First, the shape. Must a "Asscher cut" be square? I''ve seen a few step cuts that are certainly not emerald cuts, they have the corners cut like an Asscher, but they are rectangular like an emerald, not square. I''ve been told by the jeweler that at least one of these is pre-1940 but that the other is a new cut.

Second, the depth. One of these has a depth of 72.5. This is far deeper than the specs for an emerald, where I''ve heard 65 is ideal. It makes the diamond look slightly smaller as well, but the cut is beautiful. Is this depth off and should that affect market price or brilliance/reflection?

Third, table - I''ve heard that step cuts ought to be in the mid-60''s. Anyone have a view?

Fourth, does it matter in terms of market value whether the stone is truly a pre-1940s authentic Asscher or a recent cut, other things being equal?

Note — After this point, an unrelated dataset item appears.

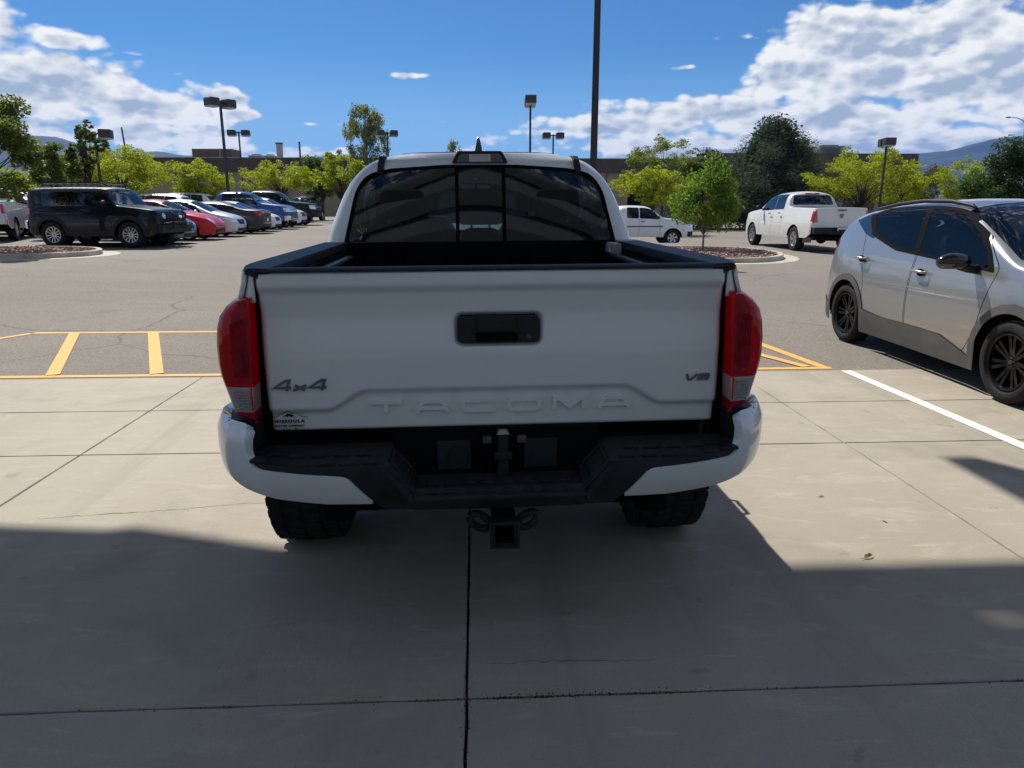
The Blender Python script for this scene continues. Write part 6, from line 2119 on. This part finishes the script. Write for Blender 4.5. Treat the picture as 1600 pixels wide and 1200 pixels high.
for s in (-1, 1):
    for yc in (AXY, AXY + 3.235):
        bm = BM(); A = []; B = []
        for i in range(17):
            a = math.pi * i / 16
            A.append(bm.verts.new((s * .90, yc + math.cos(a) * (ARR - .01), WZ + math.sin(a) * (ARR - .01)))); B.append(bm.verts.new((s * .60, yc + math.cos(a) * (ARR - .01), WZ + math.sin(a) * (ARR - .01))))
        for i in range(16):
            bm.faces.new((A[i], A[i + 1], B[i + 1], B[i]))
        bm_obj('wheel_arch_liner', bm, M_seam, trk)

# ---- cab: lower body and bonnet
CB = 1.66       # rear wall of the cab
FR = dict(top=0)
def body_top(y):
    return interp([(1.64, 1.30), (3.55, 1.27), (3.8, 1.26), (4.9, 1.16), (5.15, 1.05), (5.28, .85)], y)


yf = sorted(set([round(v, 4) for v in lin(1.645, 5.28, 90)] + [AXY + 3.235 + ARR * math.sin(R(a)) for a in range(-90, 91, 10)]))
def low_pt(s, y, t):
    zb = bottom_z(y) if y > 3.2 else .50
    z = zb + (body_top(y) - zb) * t; w = side_x(1.2, z) - .0 - .30 * max(0, (y - 4.75) / .53) ** 2.4
    return (s * w, y, z)
for s in (-1, 1):
    grid_obj('cab_side', yf, lin(0, 1, 16), lambda y, t: low_pt(s, y, t), M_truck, trk, flip=(s < 0), thick=.01)
    for y0 in (1.72, 2.62, 3.70):
        bm = BM(); P = [low_pt(s, y0 + (0.0), t) for t in lin(.06, 1, 12)]
        tube(bm, [(p[0] + s * .0005, p[1], p[2]) for p in P], .004, 4); bm_obj('door_seam', bm, M_seam, trk)
    for y0 in (1.86, 2.76):
        bm = BM(); x = side_x(1.2, 1.15); tube(bm, [(s * (x - .01), y0, 1.14), (s * (x + .035), y0 + .02, 1.145), (s * (x + .035), y0 + .18, 1.145), (s * (x - .01), y0 + .2, 1.14)], .012, 6); bm_obj('door_handle', bm, M_truck, trk, smooth=True)
bm = BM(); A = []
for y in lin(3.56, 5.28, 30):
    w = low_pt(1, y, 1)[0]; zt = body_top(y)
    A.append([bm.verts.new((w * u, y, zt + .055 * (1 - u * u) * (1 if y < 5.0 else max(0, (5.28 - y) / .28)))) for u in lin(-1, 1, 20)])
for a, b in zip(A[:-1], A[1:]):
    for j in range(20):
        bm.faces.new((a[j], a[j + 1], b[j + 1], b[j]))
bmesh.ops.recalc_face_normals(bm, faces=bm.faces)
bm_obj('bonnet', bm, M_truck, trk, smooth=True)
bm = BM(); box(bm, -.62, .62, 5.22, 5.30, .50, 1.05); bm_obj('front_grille', bm, M_plastic, trk, bevel=.03)
for s in (-1, 1):
    bm = BM(); box(bm, s * .66 - .12, s * .66 + .12, 5.12, 5.24, .84, 1.02); bm_obj('headlight', bm, M_headl, trk, bevel=.03)
bm = BM(); box(bm, -.80, .80, 1.64, 1.66, .50, 1.30); box(bm, -.70, .70, 1.66, 3.6, .50, .56); bm_obj('cab_floor', bm, M_int, trk)

# ---- greenhouse as horizontal slices with rounded corners; windows are cut through it
sl = [(1.28, .832), (1.33, .812), (1.40, .790), (1.47, .762), (1.53, .738), (1.58, .714), (1.63, .684), (1.67, .652), (1.70, .620), (1.725, .585), (1.745, .548), (1.760, .510), (1.772, .460), (1.781, .40), (1.788, .32), (1.793, .20), (1.796, .08)]
zsl = [1.28 + (z - 1.28) * 1.026 for z in sorted(set(lin(1.28, 1.60, 12) + lin(1.60, 1.72, 9) + [s_[0] for s_ in sl if s_[0] > 1.70] + [1.735, 1.753, 1.766]))]
hwz = lambda z: interp(sl, 1.28 + (z - 1.28) / 1.026) * 1.035
yrz = lambda z: CB + .12 * (z - 1.28) / .5 + .05 * sstep(1.74, 1.79, z) + .28 * sstep(1.785, 1.812, z) ** 2
yfz = lambda z: 3.72 - 1.02 * ((z - 1.28) / .50) - .45 * sstep(1.74, 1.80, z)


def outline(z):
    w = hwz(z); y0, y1 = yrz(z), yfz(z); rc = min(.10, w * .35); rf = min(.22, w * .5); P = []
    ks = lin(0, 1, 16)
    # rear edge left to right (slightly bowed), corner, side, corner, front
    for u in lin(-1, 1, 26):
        P.append((u * (w - rc), y0 + .035 * u * u * 1.0))
    yc = y0 + .035
    for k in range(1, 7):
        a = k / 6 * math.pi / 2; P.append((w - rc + rc * math.sin(a), yc + rc * (1 - math.cos(a))))
    for u in lin(0, 1, 22)[1:]:
        P.append((w + .0, yc + rc + (y1 - .10 - rf - yc - rc) * u))
    for k in range(1, 7):
        a = k / 6 * math.pi / 2; P.append((w - rf + rf * math.cos(a), y1 - .10 - rf + rf * math.sin(a)))
    for u in lin(1, -1, 26)[1:-1]:
        P.append((u * (w - rf), y1 - .10 * u * u))
    L = [(-x, y) for x, y in P[::-1] if True]
    # mirror the right-hand part
    right = P[26:26 + 6 + 22 - 0 + 5]
    left = [(-x, y) for x, y in right[::-1]]
    return P[:26] + right + P[26 + len(right):] + left


bm = BM(); rings = [[bm.verts.new((x, y, z)) for x, y in outline(z)] for z in zsl]
for a, b in zip(rings[:-1], rings[1:]):
    k = len(a)
    for j in range(k):
        bm.faces.new((a[j], a[(j + 1) % k], b[(j + 1) % k], b[j]))
top_ = rings[-1]; cen = bm.verts.new((0, (yrz(1.81) + yfz(1.81)) / 2, zsl[-1] + .001))
for j in range(len(top_)):
    bm.faces.new((top_[j], top_[(j + 1) % len(top_)], cen))
bmesh.ops.recalc_face_normals(bm, faces=bm.faces)
lay = bm.faces.layers.int.new('tag')
rearsel = lambda f: f.normal.y < -.45 and f.calc_center_median().y < 2.2
frame = roundpoly([(-.742, 1.305), (.742, 1.305), (.672, 1.60), (.610, 1.680), (.50, 1.708), (.20, 1.726), (-.20, 1.726), (-.50, 1.708), (-.610, 1.680), (-.672, 1.60)], [.02, .02, .06, .06, .05, 0, 0, .05, .06, .06], 3)
cut(bm, lay, 'xz', frame, rearsel, 1)
gz0, gz1 = 1.322, 1.70


def gw(z, o=0.0):
    return interp([(1.30, .722), (1.60, .655), (1.665, .612), (1.70, .53), (1.72, .40)], z) - o


lg = roundpoly([(-gw(1.33), 1.325), (-.136, 1.325), (-.136, 1.712), (-.40, 1.700), (-.50, 1.685), (-.585, 1.655), (-.650, 1.595)], [.03, .01, .01, 0, .03, .04, .04], 3)
rg = [(-x, z) for x, z in lg[::-1]]
mg = roundpoly([(-.116, 1.325), (.116, 1.325), (.116, 1.714), (-.116, 1.714)], .012, 2)
cut(bm, lay, 'xz', lg, rearsel, 2); cut(bm, lay, 'xz', rg, rearsel, 2); cut(bm, lay, 'xz', mg, rearsel, 3)
ss_ = lambda f: abs(f.normal.x) > .5
for w0 in ([(1.90, 1.33), (2.60, 1.325), (2.60, 1.66), (2.02, 1.665), (1.92, 1.60)], [(2.68, 1.325), (3.45, 1.32), (3.22, 1.46), (2.98, 1.60), (2.86, 1.65), (2.68, 1.66)]):
    pl = roundpoly(w0, .04, 3); cut(bm, lay, 'yz', offpoly(pl, .02), ss_, 4); cut(bm, lay, 'yz', pl, ss_, 5)
cut(bm, lay, 'xz', roundpoly([(-.72, 1.31), (.72, 1.31), (.58, 1.69), (-.58, 1.69)], .06, 3), lambda f: f.normal.y > .25, 6)
split_parts(bm, lay, {0: ('cab_roof', M_truck, False), 1: ('rear_window_frame', M_seam, False), 2: ('rear_window', M_glassr, True), 3: ('sliding_window', M_glassr, False), 4: ('window_trim', M_gloss, True), 5: ('side_window', M_glassl, True), 6: ('windshield', M_glassl, False)}, trk, lift={1: -.002, 2: -.006, 3: -.010})

# headliner and pillars inside, so that the cab is dark above the glass
bm = BM(); box(bm, -.52, .52, 1.9, 2.85, 1.72, 1.735); bm_obj('headliner', bm, M_int, trk)
for s in (-1, 1):
    bm = BM(); box(bm, min(s * .62, s * .66), max(s * .62, s * .66), 2.58, 2.70, 1.2, 1.68); bm_obj('door_pillar', bm, M_int, trk)
# seats
def seat(x, y, w, h, hr=True):
    bm = BM(); M = Matrix.Translation((x, y, .95)) @ Matrix.Rotation(R(12), 4, 'X')
    prism(bm, roundpoly([(-w, -.05), (w, -.05), (w * .95, h * .8), (w * .7, h), (-w * .7, h), (-w * .95, h * .8)], .03, 2), 'y', -.07, .07)
    for v in bm.verts:
        v.co = M @ v.co
    o = bm_obj('seat', bm, M_int, trk, bevel=.02)
    if hr:
        bm = BM(); prism(bm, roundpoly([(-.13, h + .04), (.13, h + .04), (.115, h + .20), (-.115, h + .20)], .04, 3), 'y', -.05, .05)
        tube(bm, [(-.05, 0, h - .05), (-.05, 0, h + .06)], .008, 5); tube(bm, [(.05, 0, h - .05), (.05, 0, h + .06)], .008, 5)
        for v in bm.verts:
            v.co = M @ v.co
        bm_obj('headrest', bm, M_int, o, bevel=.02)
for s in (-1, 1):
    seat(s * .42, 1.92, .27, .47); seat(s * .38, 2.75, .25, .50)
seat(0, 1.92, .13, .44)
bm = BM(); tube(bm, [(-.38 + .19 * math.cos(k * .3491), 3.22 + .08 * math.sin(k * .3491), 1.22 + .17 * math.sin(k * .3491)) for k in range(18)], .014, 6, closed=True); bm_obj('steering_wheel', bm, M_int, trk)
bm = BM(); box(bm, -.74, .74, 3.30, 3.62, 1.0, 1.26); bm_obj('dashboard', bm, M_int, trk, bevel=.03)
bm = BM(); prism(bm, roundpoly([(-.12, 1.565), (.12, 1.565), (.11, 1.625), (-.11, 1.625)], .02, 3), 'y', 2.98, 3.01); tube(bm, [(0, 3.0, 1.62), (0, 2.95, 1.69)], .01, 6); bm_obj('rear_view_mirror', bm, M_plastic, trk)
bm = BM(); tube(bm, [(.0, 3.02, 1.56), (.005, 3.02, 1.50)], .002, 4); tube(bm, [(.0 + .018 * math.cos(k * .7), 3.02, 1.485 + .018 * math.sin(k * .7)) for k in range(9)], .006, 6, closed=True)
bm_obj('hanging_air_freshener', bm, M_roofu, trk)

# high brake light
bl = None
bm = BM(); ph = roundpoly([(-.152, 1.734), (.152, 1.734), (.118, 1.796), (-.118, 1.796)], .012, 3); prism(bm, ph, 'y', 1.752, 1.90); bl = bm_obj('high_brake_light', bm, M_plastic, trk, bevel=.004)
bm = BM(); prism(bm, roundpoly([(-.128, 1.738), (.128, 1.738), (.104, 1.782), (-.104, 1.782)], .008, 2), 'y', 1.750, 1.7545); bm_obj('smoked_lens', bm, plain('smoked_lens', (0.05, .05, .055), .1, coat=1, var=.2, scale=60), bl)
bm = BM(); prism(bm, roundpoly([(-.056, 1.742), (.056, 1.742), (.056, 1.778), (-.056, 1.778)], .003, 2), 'y', 1.7475, 1.7495); lz = bm_obj('cargo_lens', bm, M_lsilver, bl)
bm = BM()
for k in range(5):
    box(bm, -.050, .050, 1.7462, 1.7474, 1.746 + k * .0066, 1.7485 + k * .0066)
bm_obj('lens_bars', bm, plain('pale_red_print', (0.55, .22, .22), .3), lz)
for k in range(3):
    for s in (-1, 1):
        bm = BM(); box(bm, min(s * .064, s * (.110 - k * .006)), max(s * .064, s * (.110 - k * .006)), 1.7475, 1.7497, 1.745 + k * .012, 1.7465 + k * .012); bm_obj('lens_bar', bm, M_steel, bl)
# black roof ditch mouldings and aerial fin
for s in (-1, 1):
    bm = BM(); P = []
    for z in (1.700, 1.72, 1.74, 1.752, 1.762):
        pass
    w_ = .520
    zr = lambda w: float(np.interp(-w, [-q[1] for q in sl], [q[0] for q in sl]))
    zt = 1.28 + (zr(.505) - 1.28) * 1.026
    A = []
    for t in lin(0, 1, 14):
        z = 1.695 + (zt - 1.695) * min(1, t * 3.2)
        y = yrz(z) + .006 + .012 if t * 3.2 < 1 else yrz(zt) + (t - .3125) * 1.35
        A.append((s * (.535 - .012 * min(1, t * 3.2)), y - .002, z + .005))
    for i in range(len(A)):
        pass
    rr = [.014] * len(A)
    bmv = []
    for (x, y, z) in A:
        bmv.append([bm.verts.new((x - .016, y, z)), bm.verts.new((x + .016, y, z)), bm.verts.new((x + .016, y + .004, z - .022)), bm.verts.new((x - .016, y + .004, z - .022))])
    for a, b in zip(bmv[:-1], bmv[1:]):
        for j in range(4):
            bm.faces.new((a[j], a[(j + 1) % 4], b[(j + 1) % 4], b[j]))
    bm.faces.new(bmv[0]); bm.faces.new(bmv[-1][::-1]); bmesh.ops.recalc_face_normals(bm, faces=bm.faces)
    bm_obj('roof_moulding', bm, M_plastic, trk, bevel=.002)
bm = BM()
prism(bm, [(1.98, 1.80), (2.16, 1.80), (2.05, 1.87), (2.0, 1.89), (1.985, 1.88)], 'x', -.024, .024)
for v in bm.verts:
    v.co.x *= max(.2, 1 - (v.co.z - 1.80) / .11)
bm_obj('aerial_fin', bm, plain('fin_green_black', (0.02, .035, .033), .3, coat=.5), trk, bevel=.003)
# outside mirrors
for s in (-1, 1):
    bm = BM(); bmesh.ops.create_cube(bm, size=1, matrix=Matrix.Translation((s * .96, 3.30, 1.33)) @ Matrix.Diagonal((.17, .10, .20, 1)))
    o = bm_obj('side_mirror', bm, M_plastic, trk, bevel=.04, seg=3)

# ---------------------------------------------------------------- the air over the valley
hz = bpy.data.materials.new('haze'); hz.use_nodes = True; hz.node_tree.nodes.clear()
t = NT(hz.node_tree)
pv = t.add('ShaderNodeVolumePrincipled'); pv.inputs['Color'].default_value = (0.08, 0.32, 1.0, 1); pv.inputs['Density'].default_value = 0.000055; pv.inputs['Anisotropy'].default_value = 0.0
o_ = t.add('ShaderNodeOutputMaterial'); t.l.new(pv.outputs[0], o_.inputs['Volume'])
bm = BM(); box(bm, -7400, 7400, -300, 9000, -25, 660)
h_ = bm_obj('haze', bm, hz); h_['kind'] = 'stuff'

I''m being quoted $21,500 for the following:

- 2.24 ct
- D
- VS1
- 7.78 x 6.71
- Depth = 72.9
- table = 61
- girdle = thick
- polish - very good
- culet - small
- summetry - very good
- flourescence - faint

I''m also being quoted $19.5 for the following:

- 2.05 ct
- F
- VS1
- 7.29 x 7.18 x 4.78
- depth = 66.3
- table = 45
- girdle = medium
- culet = none
- polish - vg
- symmetry - vg
- flourescence - none

I''d be grateful for thoughts from anyone who knows something about "Asschers".


Jan 22, 2003
It took me a long time see the difference b/t a Royal Asscher and the others. Once it "clicked" though, I couldn't believe it took me so long. I'm not a fan of brand-names, but if I wanted an Asscher only a Royal Asscher would do.

It's a big mistake to think in terms of a cut-cornered square emerald. An Asscher has a very distinct octagon appearance, and the extra steps give it a deep, pool-like effect that is unmatched.

I'd hate for you to pay asscher prices for what could essentially be a square emerald (especially since emeralds are the cheapest of the common fancies). There *are* generic asschers out there that look better and simulate the RA more closely than others, but even then they're nowhere near the same. Still, if you don't want to pay that RA premium, you've first got to understand how different a RA is visually to see what approximates it best.

Re: the vintage asschers. I'd choose a vintage hands down. The a RA. Then, I dunno. Depends on the generic.

The revived market for asschers, though, is so new that I don't know if there are any stats as to what has more market value. Just for scarcity's sake, though, I'd guess a vintage would.

Lastly, I've heard of vintage rectangular ones, but I'm obviously not an expert--just a diamond lover. The question, I guess is if it has the look you want. People don't choose asschers for the asscher name, but for the look. So, only you know if the rectangular suits your needs.